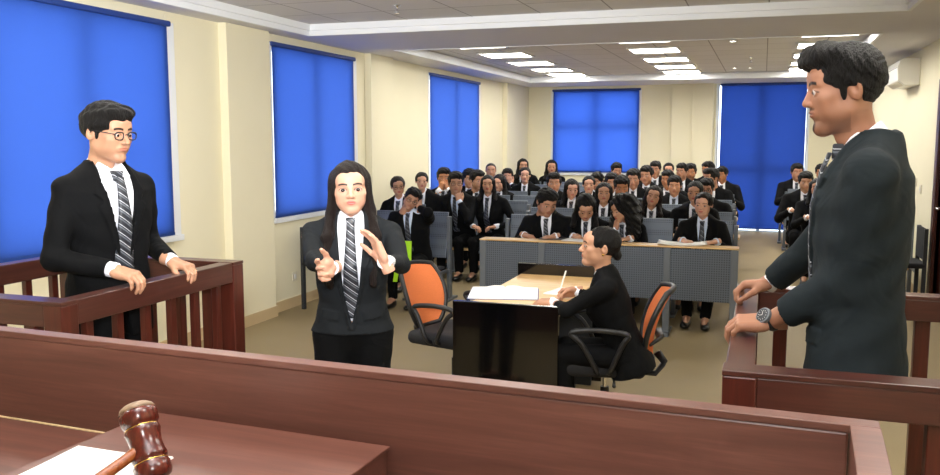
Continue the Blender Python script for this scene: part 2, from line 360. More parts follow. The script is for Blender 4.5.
def head_mesh(sex, vox, v=0, eyes=1):
    """head frame: centre of the head at 0, looks along -Y"""
    key = ('head', sex, vox, v)
    if key in CACHE: return CACHE[key]
    r = random.Random(v*13+5); j = lambda a: r.uniform(-a, a)
    m = sex == 'm'; V = Vol((-.11, -.15, -.22), (.11, .13, .14), vox)
    jw = (.043 if m else .036)+j(.004); ch = (-.1 if m else -.096)+j(.004)
    V.put(ell((0, .014, .03), (.074, .094, .086)))
    V.put(ell((0, -.022, -.028), ((.059 if m else .057)+j(.003), .070, .086)), .03)
    for s in (-1, 1):
        V.put(con((s*jw, .004, -.058), (s*.012, -.062, ch), .024 if m else .02, .015), .03)
        V.put(ell((s*.040, -.058, -.018), (.024, .020, .022)), .02)
        V.put(ell((s*.036, -.046, -.052), (.022, .024, .024)), .02)
    V.put(ell((0, -.069, ch+.002), (.019, .018, .015)), .02)
    V.put(ell((0, -.060, .045), (.052, .030, .035)), .03)
    for s in (-1, 1):
        V.cut(ell((s*.031, -.103, .004), (.019, .018, .013)), .014)
        V.put(con((s*.012, -.083, .022), (s*.044, -.072, .026), .0075 if m else .006, .006), .012)
    nl = -.112+j(.004)
    V.put(con((0, -.082, .016), (0, nl+.010, -.020), .0075, .0095), .010)
    V.put(ell((0, nl+.008, -.026), (.0105, .0105, .009)), .006)
    for s in (-1, 1): V.put(ell((s*.0115, -.094, -.029), (.0075, .010, .0075)), .005)
    V.put(ell((0, -.076, -.055), (.025, .017, .018)), .012)
    lw = .0205 if m else .0182; V.put(ell((0, -.0875, -.0515), (lw, .0080, .0042)), .004); V.put(ell((0, -.0868, -.0612), (lw*.86, .0088, .0052)), .004)
    V.cut(ell((0, -.097, -.0562), (lw*1.08, .010, .0014)), .002)
    for s in (-1, 1):
        V.put(ell((s*.031, -.0755, .003), (.0160 if m else .0175, .0148, .0118 if m else .0128)), .005)   # lids
        if vox < .004: V.cut(ell((s*.0318, -.094, .0025), ((.0152, .016, .0066) if m else (.0166, .017, .0076))), .001)
        else: V.cut(ell((s*.0315, -.096, .0025), (.0145, .014, .0058)), .001)
        # ears
        V.put(ell((s*.076, .014, -.004), (.007, .018, .030), (8, 0, s*-22)), .006); V.cut(ell((s*.083, .010, .0), (.006, .009, .017), (8, 0, s*-22)), .003)
    nr = .049 if m else .042
    V.put(con((0, .020, -.06), (0, .034, -.2), nr, nr+.006), .025)
    if m: V.put(ell((0, -.018, -.135), (.010, .012, .014)), .02)
    p, q = V.mesh()
    x, y, z = p[:, 0], p[:, 1], p[:, 2]; ax = np.abs(x)
    sm = lambda a: np.clip(a, 0, 1)
    lip = sm(1.3-((x/(.022 if m else .0185))**2+((z+.0565)/.0105)**2))*2*(y < -.078); lip = sm(lip)*(.45 if m else 1)
    bz = (.0265 if m else .0265)+.004*np.sin(np.clip((ax-.012)/.036, 0, 1)*3.1); br = sm((.0052 if m else .0048)-np.abs(z-bz)+.001)/.003*(ax > .011)*(ax < .049)*(y < -.05); br = sm(br)
    lash = sm(1.6-np.abs(((ax-.0315)/.0155)**2+((z-.0025)/(.0070 if m else .0092))**2-1.05)*5)*(y < -.06)*(z > .001); br = np.maximum(br*(1 if vox < .004 else .8), sm(lash)*(.95 if not m else .7)*(1 if vox < .004 else .4))
    if v == 101:   # moustache and chin beard
        mo = sm((.026-ax)/.006)*sm(1-np.abs(z+.042)/.006)*1.0*(y < -.075); go = sm(1.25-((x/.018)**2+((z+.092)/.019)**2))*(y < -.055)
        st = .35*sm((-z-.055)/.03)*(y < .0)*sm((y+.11)/.03)*(z > -.12); br = np.maximum(br, np.maximum(sm(mo)*.8, np.maximum(sm(go)*.95, st)))
    elif v == 102:
        mo = sm((.026-ax)/.008)*sm(1-np.abs(z+.042)/.006)*(y < -.075); go = sm((-z-.045)/.02)*(z > -.13)*(y < -.0)*.55; br = np.maximum(br, np.maximum(mo*.6, go))
    elif m: st = .16*sm((-z-.05)/.03)*(y < .0)*(z > -.115); br = np.maximum(br, st)
    CACHE[key] = (p, q, lip, br); return CACHE[key]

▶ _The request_
Leave out the pictures and transcribe everything else exactly.

▶ _Exercise solution_
Continue the Blender Python script for this scene: part 2, from line 360. More parts follow. The script is for Blender 4.5.
def head_mesh(sex, vox, v=0, eyes=1):
    """head frame: centre of the head at 0, looks along -Y"""
    key = ('head', sex, vox, v)
    if key in CACHE: return CACHE[key]
    r = random.Random(v*13+5); j = lambda a: r.uniform(-a, a)
    m = sex == 'm'; V = Vol((-.11, -.15, -.22), (.11, .13, .14), vox)
    jw = (.043 if m else .036)+j(.004); ch = (-.1 if m else -.096)+j(.004)
    V.put(ell((0, .014, .03), (.074, .094, .086)))
    V.put(ell((0, -.022, -.028), ((.059 if m else .057)+j(.003), .070, .086)), .03)
    for s in (-1, 1):
        V.put(con((s*jw, .004, -.058), (s*.012, -.062, ch), .024 if m else .02, .015), .03)
        V.put(ell((s*.040, -.058, -.018), (.024, .020, .022)), .02)
        V.put(ell((s*.036, -.046, -.052), (.022, .024, .024)), .02)
    V.put(ell((0, -.069, ch+.002), (.019, .018, .015)), .02)
    V.put(ell((0, -.060, .045), (.052, .030, .035)), .03)
    for s in (-1, 1):
        V.cut(ell((s*.031, -.103, .004), (.019, .018, .013)), .014)
        V.put(con((s*.012, -.083, .022), (s*.044, -.072, .026), .0075 if m else .006, .006), .012)
    nl = -.112+j(.004)
    V.put(con((0, -.082, .016), (0, nl+.010, -.020), .0075, .0095), .010)
    V.put(ell((0, nl+.008, -.026), (.0105, .0105, .009)), .006)
    for s in (-1, 1): V.put(ell((s*.0115, -.094, -.029), (.0075, .010, .0075)), .005)
    V.put(ell((0, -.076, -.055), (.025, .017, .018)), .012)
    lw = .0205 if m else .0182; V.put(ell((0, -.0875, -.0515), (lw, .0080, .0042)), .004); V.put(ell((0, -.0868, -.0612), (lw*.86, .0088, .0052)), .004)
    V.cut(ell((0, -.097, -.0562), (lw*1.08, .010, .0014)), .002)
    for s in (-1, 1):
        V.put(ell((s*.031, -.0755, .003), (.0160 if m else .0175, .0148, .0118 if m else .0128)), .005)   # lids
        if vox < .004: V.cut(ell((s*.0318, -.094, .0025), ((.0152, .016, .0066) if m else (.0166, .017, .0076))), .001)
        else: V.cut(ell((s*.0315, -.096, .0025), (.0145, .014, .0058)), .001)
        # ears
        V.put(ell((s*.076, .014, -.004), (.007, .018, .030), (8, 0, s*-22)), .006); V.cut(ell((s*.083, .010, .0), (.006, .009, .017), (8, 0, s*-22)), .003)
    nr = .049 if m else .042
    V.put(con((0, .020, -.06), (0, .034, -.2), nr, nr+.006), .025)
    if m: V.put(ell((0, -.018, -.135), (.010, .012, .014)), .02)
    p, q = V.mesh()
    x, y, z = p[:, 0], p[:, 1], p[:, 2]; ax = np.abs(x)
    sm = lambda a: np.clip(a, 0, 1)
    lip = sm(1.3-((x/(.022 if m else .0185))**2+((z+.0565)/.0105)**2))*2*(y < -.078); lip = sm(lip)*(.45 if m else 1)
    bz = (.0265 if m else .0265)+.004*np.sin(np.clip((ax-.012)/.036, 0, 1)*3.1); br = sm((.0052 if m else .0048)-np.abs(z-bz)+.001)/.003*(ax > .011)*(ax < .049)*(y < -.05); br = sm(br)
    lash = sm(1.6-np.abs(((ax-.0315)/.0155)**2+((z-.0025)/(.0070 if m else .0092))**2-1.05)*5)*(y < -.06)*(z > .001); br = np.maximum(br*(1 if vox < .004 else .8), sm(lash)*(.95 if not m else .7)*(1 if vox < .004 else .4))
    if v == 101:   # moustache and chin beard
        mo = sm((.026-ax)/.006)*sm(1-np.abs(z+.042)/.006)*1.0*(y < -.075); go = sm(1.25-((x/.018)**2+((z+.092)/.019)**2))*(y < -.055)
        st = .35*sm((-z-.055)/.03)*(y < .0)*sm((y+.11)/.03)*(z > -.12); br = np.maximum(br, np.maximum(sm(mo)*.8, np.maximum(sm(go)*.95, st)))
    elif v == 102:
        mo = sm((.026-ax)/.008)*sm(1-np.abs(z+.042)/.006)*(y < -.075); go = sm((-z-.045)/.02)*(z > -.13)*(y < -.0)*.55; br = np.maximum(br, np.maximum(mo*.6, go))
    elif m: st = .16*sm((-z-.05)/.03)*(y < .0)*(z > -.115); br = np.maximum(br, st)
    CACHE[key] = (p, q, lip, br); return CACHE[key]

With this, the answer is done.